Abstract

Trends in CEO pay indicate that most boards believe that the CEO is uniquely able to deliver superior real asset (i.e. physical assets, labor, and intangibles) performance and thus stock performance. Further, the increasingly prevalent tendency to shop around for a superior CEO from outside the firm is driven by the belief that a CEO with transferable skills and a strong track record can continue her performance into the future. We begin our analysis of these beliefs by using the standard optimal skills matching model to develop testable hypotheses. Then residual income and return on asset performance of 19,444 different CEOs at non-financial firms, spanning 53 years is investigated. In addition, we examine the real asset performance of 2,397 CEOs hired from outside the firm in the 1986 to 2002 period. The empirical results suggest the commonly held beliefs, regarding superior performance, are likely misguided. First, a small fraction of firm-CEO pairs show persistent exceptional performance beyond chance expectations, after accounting for factors such as luck and industry productivity.
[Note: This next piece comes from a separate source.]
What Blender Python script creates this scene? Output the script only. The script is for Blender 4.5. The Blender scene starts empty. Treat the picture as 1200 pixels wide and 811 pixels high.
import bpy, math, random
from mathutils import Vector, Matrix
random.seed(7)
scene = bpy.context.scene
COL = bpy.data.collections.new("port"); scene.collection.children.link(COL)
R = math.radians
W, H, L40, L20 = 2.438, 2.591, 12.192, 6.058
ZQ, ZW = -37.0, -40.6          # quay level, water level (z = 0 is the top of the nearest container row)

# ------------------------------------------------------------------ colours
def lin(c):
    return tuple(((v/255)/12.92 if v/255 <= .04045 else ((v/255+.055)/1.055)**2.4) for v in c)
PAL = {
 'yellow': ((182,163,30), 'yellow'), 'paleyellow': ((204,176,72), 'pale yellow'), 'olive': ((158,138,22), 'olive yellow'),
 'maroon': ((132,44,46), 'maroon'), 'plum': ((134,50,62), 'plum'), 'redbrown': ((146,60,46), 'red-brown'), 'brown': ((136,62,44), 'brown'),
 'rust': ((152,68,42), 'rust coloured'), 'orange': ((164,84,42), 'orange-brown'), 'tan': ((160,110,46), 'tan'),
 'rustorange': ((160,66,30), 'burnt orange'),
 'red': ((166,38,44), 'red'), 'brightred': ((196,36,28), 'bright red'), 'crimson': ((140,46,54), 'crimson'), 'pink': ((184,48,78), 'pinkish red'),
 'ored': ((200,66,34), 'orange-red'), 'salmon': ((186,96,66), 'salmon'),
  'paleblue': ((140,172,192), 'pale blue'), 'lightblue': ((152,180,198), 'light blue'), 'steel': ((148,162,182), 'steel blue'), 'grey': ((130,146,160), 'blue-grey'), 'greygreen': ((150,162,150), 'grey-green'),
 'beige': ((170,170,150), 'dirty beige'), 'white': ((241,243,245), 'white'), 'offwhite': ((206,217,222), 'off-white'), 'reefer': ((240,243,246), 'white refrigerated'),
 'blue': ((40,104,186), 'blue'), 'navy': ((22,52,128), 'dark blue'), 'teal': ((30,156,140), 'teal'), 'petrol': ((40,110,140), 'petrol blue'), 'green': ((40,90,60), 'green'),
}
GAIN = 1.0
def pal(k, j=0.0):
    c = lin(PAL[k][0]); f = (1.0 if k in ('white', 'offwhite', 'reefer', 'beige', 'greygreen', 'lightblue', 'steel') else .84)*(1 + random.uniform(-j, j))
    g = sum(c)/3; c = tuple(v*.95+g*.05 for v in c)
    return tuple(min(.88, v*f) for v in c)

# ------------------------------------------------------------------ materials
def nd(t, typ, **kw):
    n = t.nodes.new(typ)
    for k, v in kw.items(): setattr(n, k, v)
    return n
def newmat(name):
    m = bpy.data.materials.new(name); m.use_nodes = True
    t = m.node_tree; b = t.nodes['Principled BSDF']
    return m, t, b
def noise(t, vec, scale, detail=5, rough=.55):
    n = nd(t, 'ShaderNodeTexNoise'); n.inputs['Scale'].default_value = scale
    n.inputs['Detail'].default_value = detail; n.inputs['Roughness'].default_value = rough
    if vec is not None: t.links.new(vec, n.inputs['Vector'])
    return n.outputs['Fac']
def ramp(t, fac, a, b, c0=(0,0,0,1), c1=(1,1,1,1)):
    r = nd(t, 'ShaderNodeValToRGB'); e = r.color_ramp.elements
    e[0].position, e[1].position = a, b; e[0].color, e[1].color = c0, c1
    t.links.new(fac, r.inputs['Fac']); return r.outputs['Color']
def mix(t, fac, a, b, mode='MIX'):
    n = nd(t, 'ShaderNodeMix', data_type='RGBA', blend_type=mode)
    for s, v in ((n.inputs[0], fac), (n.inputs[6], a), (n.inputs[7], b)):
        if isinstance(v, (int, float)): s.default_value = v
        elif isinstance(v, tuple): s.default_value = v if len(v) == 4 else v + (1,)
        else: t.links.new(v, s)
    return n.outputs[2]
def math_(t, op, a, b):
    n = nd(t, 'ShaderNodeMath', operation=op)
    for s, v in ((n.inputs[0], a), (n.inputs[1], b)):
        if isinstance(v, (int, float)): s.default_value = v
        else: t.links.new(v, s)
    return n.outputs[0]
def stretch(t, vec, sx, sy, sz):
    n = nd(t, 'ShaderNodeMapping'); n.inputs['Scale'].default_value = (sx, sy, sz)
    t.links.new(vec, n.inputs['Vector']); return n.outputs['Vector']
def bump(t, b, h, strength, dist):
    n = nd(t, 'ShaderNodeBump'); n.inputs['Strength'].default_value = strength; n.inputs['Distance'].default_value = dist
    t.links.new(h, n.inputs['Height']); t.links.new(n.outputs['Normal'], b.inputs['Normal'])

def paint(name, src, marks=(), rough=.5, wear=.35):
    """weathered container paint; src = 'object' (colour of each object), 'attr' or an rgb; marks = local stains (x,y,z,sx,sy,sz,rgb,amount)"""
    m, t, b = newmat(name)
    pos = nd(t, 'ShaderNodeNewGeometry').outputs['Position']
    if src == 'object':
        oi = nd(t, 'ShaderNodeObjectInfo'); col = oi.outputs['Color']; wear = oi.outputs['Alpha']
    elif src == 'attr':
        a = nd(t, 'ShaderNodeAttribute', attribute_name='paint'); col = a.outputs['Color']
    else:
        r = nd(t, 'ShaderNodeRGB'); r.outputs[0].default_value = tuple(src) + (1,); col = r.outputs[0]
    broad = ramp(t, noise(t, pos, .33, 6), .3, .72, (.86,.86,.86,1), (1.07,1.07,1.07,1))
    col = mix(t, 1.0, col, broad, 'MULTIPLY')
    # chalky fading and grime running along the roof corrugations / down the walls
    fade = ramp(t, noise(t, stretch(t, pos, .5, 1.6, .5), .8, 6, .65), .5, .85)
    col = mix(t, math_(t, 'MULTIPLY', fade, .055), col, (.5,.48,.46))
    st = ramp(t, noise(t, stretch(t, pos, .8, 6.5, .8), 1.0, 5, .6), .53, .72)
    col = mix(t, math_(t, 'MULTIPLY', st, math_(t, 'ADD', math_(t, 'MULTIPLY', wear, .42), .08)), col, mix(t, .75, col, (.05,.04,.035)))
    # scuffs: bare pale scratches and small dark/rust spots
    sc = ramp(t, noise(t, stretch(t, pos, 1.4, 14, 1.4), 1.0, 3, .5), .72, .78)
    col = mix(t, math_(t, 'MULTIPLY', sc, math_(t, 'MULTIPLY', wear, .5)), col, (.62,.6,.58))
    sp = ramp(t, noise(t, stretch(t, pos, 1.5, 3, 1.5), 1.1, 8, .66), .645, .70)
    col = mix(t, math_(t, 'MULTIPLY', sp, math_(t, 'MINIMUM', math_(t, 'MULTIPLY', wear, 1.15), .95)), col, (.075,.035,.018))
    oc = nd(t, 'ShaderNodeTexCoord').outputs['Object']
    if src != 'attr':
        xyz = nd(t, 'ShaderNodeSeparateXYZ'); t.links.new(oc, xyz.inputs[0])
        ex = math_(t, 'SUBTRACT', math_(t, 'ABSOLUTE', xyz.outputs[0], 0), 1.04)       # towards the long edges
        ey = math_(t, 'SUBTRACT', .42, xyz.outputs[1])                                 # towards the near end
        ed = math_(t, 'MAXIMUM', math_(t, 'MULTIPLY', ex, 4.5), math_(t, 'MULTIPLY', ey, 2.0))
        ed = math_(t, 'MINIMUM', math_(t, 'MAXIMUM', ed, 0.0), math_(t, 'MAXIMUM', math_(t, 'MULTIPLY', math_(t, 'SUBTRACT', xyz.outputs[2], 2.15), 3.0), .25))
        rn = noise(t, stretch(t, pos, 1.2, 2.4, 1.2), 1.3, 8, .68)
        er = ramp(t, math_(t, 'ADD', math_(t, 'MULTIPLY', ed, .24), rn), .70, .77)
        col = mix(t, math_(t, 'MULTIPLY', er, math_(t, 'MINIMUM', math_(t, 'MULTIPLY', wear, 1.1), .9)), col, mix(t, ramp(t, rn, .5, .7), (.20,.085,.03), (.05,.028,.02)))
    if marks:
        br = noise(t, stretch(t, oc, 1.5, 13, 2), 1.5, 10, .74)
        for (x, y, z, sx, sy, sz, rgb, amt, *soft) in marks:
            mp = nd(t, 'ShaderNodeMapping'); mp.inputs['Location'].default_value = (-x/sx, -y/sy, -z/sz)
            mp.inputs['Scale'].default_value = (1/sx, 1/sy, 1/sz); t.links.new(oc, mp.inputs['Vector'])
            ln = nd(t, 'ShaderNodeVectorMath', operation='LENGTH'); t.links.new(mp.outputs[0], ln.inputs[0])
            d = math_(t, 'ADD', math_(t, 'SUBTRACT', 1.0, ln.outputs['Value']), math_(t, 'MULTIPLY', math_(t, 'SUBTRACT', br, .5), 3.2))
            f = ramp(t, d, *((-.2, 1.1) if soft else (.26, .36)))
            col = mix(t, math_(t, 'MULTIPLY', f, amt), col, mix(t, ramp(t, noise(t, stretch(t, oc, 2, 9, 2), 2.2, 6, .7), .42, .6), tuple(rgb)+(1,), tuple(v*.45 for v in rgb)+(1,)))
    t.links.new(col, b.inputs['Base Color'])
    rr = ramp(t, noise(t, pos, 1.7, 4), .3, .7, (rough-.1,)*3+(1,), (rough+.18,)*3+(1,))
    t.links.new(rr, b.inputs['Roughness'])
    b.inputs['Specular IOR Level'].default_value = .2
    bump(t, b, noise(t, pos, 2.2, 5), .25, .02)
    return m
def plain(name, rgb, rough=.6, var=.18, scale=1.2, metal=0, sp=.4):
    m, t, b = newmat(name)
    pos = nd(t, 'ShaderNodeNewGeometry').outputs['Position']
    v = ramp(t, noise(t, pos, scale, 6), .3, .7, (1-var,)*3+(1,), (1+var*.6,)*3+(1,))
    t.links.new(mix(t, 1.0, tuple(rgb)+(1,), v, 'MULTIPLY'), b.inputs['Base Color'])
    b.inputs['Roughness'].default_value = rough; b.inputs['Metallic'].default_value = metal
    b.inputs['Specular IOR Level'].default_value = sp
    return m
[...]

In the high performance group, none are giant firm-CEO pairs. Second, if either the CEO or firm in a high performance match separate, performance falls significantly for both. CEOs rarely leave high performance matches; when they do, they fail to ever excel again. Finally, median cumulative performance and persistent superior performance for inside hires is at least as great as that of outside hires in all the circumstances we explore. We believe our results indicate that (a) CEOs promoted from within the firm have a home court advantage over outside hires and (b) superior performance is likely the result of an interaction between firm capabilities and non transferable CEO abilities. The implications for firm profitability are substantial; the median return on assets is typically six percentage points higher for firms that attain superior performance compared to those who do not. We believe our findings have significant implications for boards' hiring, promotion, and pay policies. We also believe the results may influence theoretical models being developed to explain CEO pay.